Predica con el ejemplo
Originario de la Capital, Aurelio Rueda Rodríguez fue maestro de bandas de guerra, trabajo que le permitió visitar varios estados y viajar a Estados Unidos, donde también impartió clases.
Tiene 7 años viviendo en el asilo, camina apoyado en un bastón y cuenta que se fue con su familia un tiempo a Estados Unidos.
Él quiso regresar pero su familia no. “Les ganaron los billetes, los lujos, las joyas, la buena vida y allá se quedaron, yo me regresé.

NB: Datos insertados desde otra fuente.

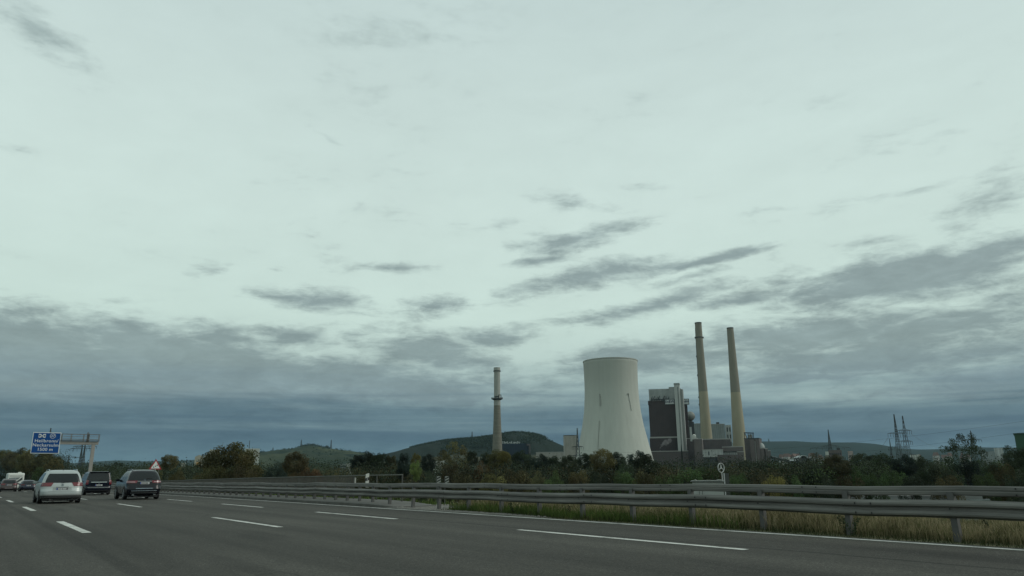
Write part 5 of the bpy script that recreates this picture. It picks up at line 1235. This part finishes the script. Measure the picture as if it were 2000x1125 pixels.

Dio clases de Banda de Guerra durante 15 años en varias escuelas, entre ellas el Centro Educacional Piloto.
“Mi padre fue militar por los tiempos de la Revolución. Él era un indito de Oaxaca, estuvo en las Fuerzas de Seguridad Pública del Estado, anduvo con un coronel en la Revolución y a mi me gustó estar en la banda de guerra desde que era niño, esa fue mi vocación y aparte de aprender a tocar, aprendí a enseñar.
Fue uno de los 104 estudiantes que 1964 inauguró la calle Subterránea, vestidos con trajes de chinacos.
“Ese día tocamos ‘La Marcha Dragona’, una cosa hermosa que nunca se ha vuelto a hacer en Guanajuato”, agregó.